Does the State of Texas have some of your money?

Many people have unclaimed property; from dormant bank accounts, to refunds from state agencies that have the wrong mailing address, to heirs of an estate that haven’t been located. Check to see if you have unclaimed property in the State of Texas at the link below. There is no charge to search. If you don’t claim it, it eventually will escheat (go to) the state.  Also, if you are a legal heir to the property of a deceased person, you can make a claim under that person’s name as well.  Please take a look at: Texas Unclaimed Property

2 comments to Does the State of Texas have some of your money?

  • Denise Reeves

    Uncle died without a Will. Never married, no children. Bank account funds are now held by Texas State Comptroller in unclaimed property. Account listed his sister, predeceased, as joint account. Cousin, child of sister predeceased, has been receiving information from the state who said an affidavit of heirship would be required. In my research do not know if the steps and costs are worth going thru what is required. Their are 12 nieces/nephews of the Uncle and we are only talking about ~$23k. Also, I believe the state has 7 years or 8 and then it becomes theirs. He died in November 2008. Since cousin has made contact does that stop the deadline? Also, is it too late to file the necessary documents in the courts? We do not know one or two disinterested parties either who could complete the affidavit, another issue.

  • Michell Bradie

    Whether the Comptroller’s office would accept an Affidavit of Heirship or require a Small Estate Affidavit (which is filed with the court, and can be filed more than 4 years from the date of death), both would need to be signed and notarized by ALL of the heirs at law, as well as two disinterested witnesses that could swear to the family history.

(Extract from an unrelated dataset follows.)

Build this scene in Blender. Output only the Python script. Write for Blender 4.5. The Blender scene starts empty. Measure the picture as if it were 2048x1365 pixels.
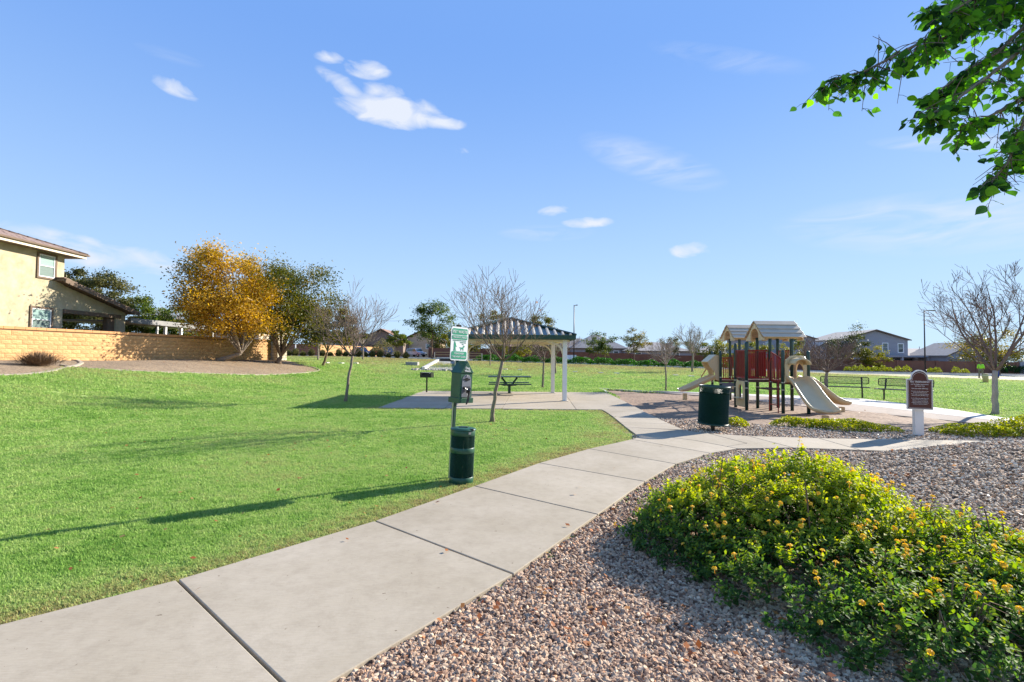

Disinterested witnesses could be friends, or in-laws, so long as they are not direct lineal descendants. However, if you can’t come up with even two disinterested witnesses, then it can’t be done. If you could locate two disinterested witnesses, and everyone was able to sign and notarize the document, I believe most folks think it would be worth a little under $2,000 each person. You would need to double check with the Comptroller to make sure that the funds have not already escheated to the State of Texas. Just contacting the Comptroller’s office is not sufficient to stop the clock from running.